#### [TASK INSTRUCTIONS]
Return each line of the material verbatim.

------------------------------------

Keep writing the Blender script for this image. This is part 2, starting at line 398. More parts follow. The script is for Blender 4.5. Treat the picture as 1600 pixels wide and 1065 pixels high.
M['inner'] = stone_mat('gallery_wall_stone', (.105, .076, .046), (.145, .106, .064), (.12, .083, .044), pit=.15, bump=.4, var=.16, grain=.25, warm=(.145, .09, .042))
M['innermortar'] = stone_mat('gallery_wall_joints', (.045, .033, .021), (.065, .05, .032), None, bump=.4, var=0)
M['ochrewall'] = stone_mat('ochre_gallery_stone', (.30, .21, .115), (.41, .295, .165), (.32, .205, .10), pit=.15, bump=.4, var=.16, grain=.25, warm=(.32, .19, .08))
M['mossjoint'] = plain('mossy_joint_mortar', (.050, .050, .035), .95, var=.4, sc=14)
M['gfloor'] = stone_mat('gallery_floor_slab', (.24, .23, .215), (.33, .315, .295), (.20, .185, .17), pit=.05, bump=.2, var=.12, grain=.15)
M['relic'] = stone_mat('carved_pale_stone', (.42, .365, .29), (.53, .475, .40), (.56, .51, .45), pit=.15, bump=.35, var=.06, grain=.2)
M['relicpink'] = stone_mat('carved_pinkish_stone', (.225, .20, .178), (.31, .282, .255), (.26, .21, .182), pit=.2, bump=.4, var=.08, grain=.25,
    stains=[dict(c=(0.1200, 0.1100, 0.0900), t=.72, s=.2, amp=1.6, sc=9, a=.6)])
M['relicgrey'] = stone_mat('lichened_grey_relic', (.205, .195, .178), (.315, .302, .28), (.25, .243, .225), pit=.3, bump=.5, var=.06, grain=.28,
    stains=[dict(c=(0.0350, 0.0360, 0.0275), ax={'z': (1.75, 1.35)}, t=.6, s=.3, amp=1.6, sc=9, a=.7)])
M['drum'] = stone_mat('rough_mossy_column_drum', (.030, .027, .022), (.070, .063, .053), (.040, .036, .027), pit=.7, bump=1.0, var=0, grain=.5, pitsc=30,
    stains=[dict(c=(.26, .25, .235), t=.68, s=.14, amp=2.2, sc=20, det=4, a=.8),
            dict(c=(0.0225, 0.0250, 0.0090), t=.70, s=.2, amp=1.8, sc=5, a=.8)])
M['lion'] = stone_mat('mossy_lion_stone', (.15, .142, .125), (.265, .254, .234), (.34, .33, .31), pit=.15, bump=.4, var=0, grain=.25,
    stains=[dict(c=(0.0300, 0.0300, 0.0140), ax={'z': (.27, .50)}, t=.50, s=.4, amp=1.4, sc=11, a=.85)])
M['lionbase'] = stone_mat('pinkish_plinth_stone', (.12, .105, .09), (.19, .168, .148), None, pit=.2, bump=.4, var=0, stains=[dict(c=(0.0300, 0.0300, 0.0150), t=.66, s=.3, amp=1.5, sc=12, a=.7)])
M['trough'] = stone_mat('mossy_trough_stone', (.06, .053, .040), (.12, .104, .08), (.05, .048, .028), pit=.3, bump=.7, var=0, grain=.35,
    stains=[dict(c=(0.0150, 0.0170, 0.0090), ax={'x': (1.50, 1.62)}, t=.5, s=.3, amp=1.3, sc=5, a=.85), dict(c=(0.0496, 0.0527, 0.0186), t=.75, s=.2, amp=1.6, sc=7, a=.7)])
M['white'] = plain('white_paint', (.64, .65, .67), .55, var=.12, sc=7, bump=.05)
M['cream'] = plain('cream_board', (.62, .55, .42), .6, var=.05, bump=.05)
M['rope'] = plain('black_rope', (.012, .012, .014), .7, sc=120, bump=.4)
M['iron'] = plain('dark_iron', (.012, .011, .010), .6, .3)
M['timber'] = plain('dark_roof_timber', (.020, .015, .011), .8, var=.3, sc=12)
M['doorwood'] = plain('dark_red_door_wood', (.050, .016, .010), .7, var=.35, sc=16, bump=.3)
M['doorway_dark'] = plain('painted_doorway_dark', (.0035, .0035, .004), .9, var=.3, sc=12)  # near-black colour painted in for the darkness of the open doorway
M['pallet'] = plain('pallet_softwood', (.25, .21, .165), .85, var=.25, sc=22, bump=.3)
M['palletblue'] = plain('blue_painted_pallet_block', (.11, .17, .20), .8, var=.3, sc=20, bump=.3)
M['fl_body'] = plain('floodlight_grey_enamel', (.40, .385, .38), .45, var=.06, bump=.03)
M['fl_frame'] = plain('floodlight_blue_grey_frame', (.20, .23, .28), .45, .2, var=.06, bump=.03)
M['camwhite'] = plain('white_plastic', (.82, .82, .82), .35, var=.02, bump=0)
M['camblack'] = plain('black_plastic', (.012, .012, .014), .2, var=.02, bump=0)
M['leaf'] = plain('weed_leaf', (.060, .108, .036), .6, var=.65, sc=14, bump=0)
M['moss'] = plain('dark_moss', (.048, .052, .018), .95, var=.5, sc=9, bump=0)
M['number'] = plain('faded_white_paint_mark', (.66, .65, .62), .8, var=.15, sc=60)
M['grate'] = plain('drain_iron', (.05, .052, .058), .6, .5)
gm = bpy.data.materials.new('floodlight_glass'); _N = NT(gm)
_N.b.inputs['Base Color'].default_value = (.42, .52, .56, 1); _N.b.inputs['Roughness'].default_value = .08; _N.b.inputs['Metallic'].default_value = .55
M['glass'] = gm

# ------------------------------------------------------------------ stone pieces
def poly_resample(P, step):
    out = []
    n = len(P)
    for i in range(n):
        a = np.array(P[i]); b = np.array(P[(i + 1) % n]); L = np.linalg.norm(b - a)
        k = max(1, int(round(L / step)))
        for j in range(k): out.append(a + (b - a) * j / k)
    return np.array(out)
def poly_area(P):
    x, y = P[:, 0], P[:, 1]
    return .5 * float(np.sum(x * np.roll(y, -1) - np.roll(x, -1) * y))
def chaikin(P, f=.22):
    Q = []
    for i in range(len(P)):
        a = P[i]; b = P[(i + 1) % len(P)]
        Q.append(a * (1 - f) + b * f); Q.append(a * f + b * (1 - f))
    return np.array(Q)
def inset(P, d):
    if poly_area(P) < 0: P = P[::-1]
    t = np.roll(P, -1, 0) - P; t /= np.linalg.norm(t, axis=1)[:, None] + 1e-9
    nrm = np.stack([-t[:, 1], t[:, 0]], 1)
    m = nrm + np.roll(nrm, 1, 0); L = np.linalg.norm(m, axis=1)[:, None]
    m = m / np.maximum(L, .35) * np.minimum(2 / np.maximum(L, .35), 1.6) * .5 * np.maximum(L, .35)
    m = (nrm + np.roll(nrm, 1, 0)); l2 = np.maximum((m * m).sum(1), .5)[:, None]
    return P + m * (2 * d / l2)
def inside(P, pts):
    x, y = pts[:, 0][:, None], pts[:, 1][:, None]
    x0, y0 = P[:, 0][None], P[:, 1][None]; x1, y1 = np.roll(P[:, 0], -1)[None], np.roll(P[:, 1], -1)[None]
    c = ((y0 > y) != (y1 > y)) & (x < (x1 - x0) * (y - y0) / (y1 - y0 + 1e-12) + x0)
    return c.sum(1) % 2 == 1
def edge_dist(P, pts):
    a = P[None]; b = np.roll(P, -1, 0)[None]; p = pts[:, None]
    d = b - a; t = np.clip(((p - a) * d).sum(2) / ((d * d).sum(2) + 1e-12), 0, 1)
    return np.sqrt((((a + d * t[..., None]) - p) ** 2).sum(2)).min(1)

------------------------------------

#### [RESULT OF THIS TASK]
Keep writing the Blender script for this image. This is part 2, starting at line 398. More parts follow. The script is for Blender 4.5. Treat the picture as 1600 pixels wide and 1065 pixels high.
M['inner'] = stone_mat('gallery_wall_stone', (.105, .076, .046), (.145, .106, .064), (.12, .083, .044), pit=.15, bump=.4, var=.16, grain=.25, warm=(.145, .09, .042))
M['innermortar'] = stone_mat('gallery_wall_joints', (.045, .033, .021), (.065, .05, .032), None, bump=.4, var=0)
M['ochrewall'] = stone_mat('ochre_gallery_stone', (.30, .21, .115), (.41, .295, .165), (.32, .205, .10), pit=.15, bump=.4, var=.16, grain=.25, warm=(.32, .19, .08))
M['mossjoint'] = plain('mossy_joint_mortar', (.050, .050, .035), .95, var=.4, sc=14)
M['gfloor'] = stone_mat('gallery_floor_slab', (.24, .23, .215), (.33, .315, .295), (.20, .185, .17), pit=.05, bump=.2, var=.12, grain=.15)
M['relic'] = stone_mat('carved_pale_stone', (.42, .365, .29), (.53, .475, .40), (.56, .51, .45), pit=.15, bump=.35, var=.06, grain=.2)
M['relicpink'] = stone_mat('carved_pinkish_stone', (.225, .20, .178), (.31, .282, .255), (.26, .21, .182), pit=.2, bump=.4, var=.08, grain=.25,
    stains=[dict(c=(0.1200, 0.1100, 0.0900), t=.72, s=.2, amp=1.6, sc=9, a=.6)])
M['relicgrey'] = stone_mat('lichened_grey_relic', (.205, .195, .178), (.315, .302, .28), (.25, .243, .225), pit=.3, bump=.5, var=.06, grain=.28,
    stains=[dict(c=(0.0350, 0.0360, 0.0275), ax={'z': (1.75, 1.35)}, t=.6, s=.3, amp=1.6, sc=9, a=.7)])
M['drum'] = stone_mat('rough_mossy_column_drum', (.030, .027, .022), (.070, .063, .053), (.040, .036, .027), pit=.7, bump=1.0, var=0, grain=.5, pitsc=30,
    stains=[dict(c=(.26, .25, .235), t=.68, s=.14, amp=2.2, sc=20, det=4, a=.8),
            dict(c=(0.0225, 0.0250, 0.0090), t=.70, s=.2, amp=1.8, sc=5, a=.8)])
M['lion'] = stone_mat('mossy_lion_stone', (.15, .142, .125), (.265, .254, .234), (.34, .33, .31), pit=.15, bump=.4, var=0, grain=.25,
    stains=[dict(c=(0.0300, 0.0300, 0.0140), ax={'z': (.27, .50)}, t=.50, s=.4, amp=1.4, sc=11, a=.85)])
M['lionbase'] = stone_mat('pinkish_plinth_stone', (.12, .105, .09), (.19, .168, .148), None, pit=.2, bump=.4, var=0, stains=[dict(c=(0.0300, 0.0300, 0.0150), t=.66, s=.3, amp=1.5, sc=12, a=.7)])
M['trough'] = stone_mat('mossy_trough_stone', (.06, .053, .040), (.12, .104, .08), (.05, .048, .028), pit=.3, bump=.7, var=0, grain=.35,
    stains=[dict(c=(0.0150, 0.0170, 0.0090), ax={'x': (1.50, 1.62)}, t=.5, s=.3, amp=1.3, sc=5, a=.85), dict(c=(0.0496, 0.0527, 0.0186), t=.75, s=.2, amp=1.6, sc=7, a=.7)])
M['white'] = plain('white_paint', (.64, .65, .67), .55, var=.12, sc=7, bump=.05)
M['cream'] = plain('cream_board', (.62, .55, .42), .6, var=.05, bump=.05)
M['rope'] = plain('black_rope', (.012, .012, .014), .7, sc=120, bump=.4)
M['iron'] = plain('dark_iron', (.012, .011, .010), .6, .3)
M['timber'] = plain('dark_roof_timber', (.020, .015, .011), .8, var=.3, sc=12)
M['doorwood'] = plain('dark_red_door_wood', (.050, .016, .010), .7, var=.35, sc=16, bump=.3)
M['doorway_dark'] = plain('painted_doorway_dark', (.0035, .0035, .004), .9, var=.3, sc=12)  # near-black colour painted in for the darkness of the open doorway
M['pallet'] = plain('pallet_softwood', (.25, .21, .165), .85, var=.25, sc=22, bump=.3)
M['palletblue'] = plain('blue_painted_pallet_block', (.11, .17, .20), .8, var=.3, sc=20, bump=.3)
M['fl_body'] = plain('floodlight_grey_enamel', (.40, .385, .38), .45, var=.06, bump=.03)
M['fl_frame'] = plain('floodlight_blue_grey_frame', (.20, .23, .28), .45, .2, var=.06, bump=.03)
M['camwhite'] = plain('white_plastic', (.82, .82, .82), .35, var=.02, bump=0)
M['camblack'] = plain('black_plastic', (.012, .012, .014), .2, var=.02, bump=0)
M['leaf'] = plain('weed_leaf', (.060, .108, .036), .6, var=.65, sc=14, bump=0)
M['moss'] = plain('dark_moss', (.048, .052, .018), .95, var=.5, sc=9, bump=0)
M['number'] = plain('faded_white_paint_mark', (.66, .65, .62), .8, var=.15, sc=60)
M['grate'] = plain('drain_iron', (.05, .052, .058), .6, .5)
gm = bpy.data.materials.new('floodlight_glass'); _N = NT(gm)
_N.b.inputs['Base Color'].default_value = (.42, .52, .56, 1); _N.b.inputs['Roughness'].default_value = .08; _N.b.inputs['Metallic'].default_value = .55
M['glass'] = gm

# ------------------------------------------------------------------ stone pieces
def poly_resample(P, step):
    out = []
    n = len(P)
    for i in range(n):
        a = np.array(P[i]); b = np.array(P[(i + 1) % n]); L = np.linalg.norm(b - a)
        k = max(1, int(round(L / step)))
        for j in range(k): out.append(a + (b - a) * j / k)
    return np.array(out)
def poly_area(P):
    x, y = P[:, 0], P[:, 1]
    return .5 * float(np.sum(x * np.roll(y, -1) - np.roll(x, -1) * y))
def chaikin(P, f=.22):
    Q = []
    for i in range(len(P)):
        a = P[i]; b = P[(i + 1) % len(P)]
        Q.append(a * (1 - f) + b * f); Q.append(a * f + b * (1 - f))
    return np.array(Q)
def inset(P, d):
    if poly_area(P) < 0: P = P[::-1]
    t = np.roll(P, -1, 0) - P; t /= np.linalg.norm(t, axis=1)[:, None] + 1e-9
    nrm = np.stack([-t[:, 1], t[:, 0]], 1)
    m = nrm + np.roll(nrm, 1, 0); L = np.linalg.norm(m, axis=1)[:, None]
    m = m / np.maximum(L, .35) * np.minimum(2 / np.maximum(L, .35), 1.6) * .5 * np.maximum(L, .35)
    m = (nrm + np.roll(nrm, 1, 0)); l2 = np.maximum((m * m).sum(1), .5)[:, None]
    return P + m * (2 * d / l2)
def inside(P, pts):
    x, y = pts[:, 0][:, None], pts[:, 1][:, None]
    x0, y0 = P[:, 0][None], P[:, 1][None]; x1, y1 = np.roll(P[:, 0], -1)[None], np.roll(P[:, 1], -1)[None]
    c = ((y0 > y) != (y1 > y)) & (x < (x1 - x0) * (y - y0) / (y1 - y0 + 1e-12) + x0)
    return c.sum(1) % 2 == 1
def edge_dist(P, pts):
    a = P[None]; b = np.roll(P, -1, 0)[None]; p = pts[:, None]
    d = b - a; t = np.clip(((p - a) * d).sum(2) / ((d * d).sum(2) + 1e-12), 0, 1)
    return np.sqrt((((a + d * t[..., None]) - p) ** 2).sum(2)).min(1)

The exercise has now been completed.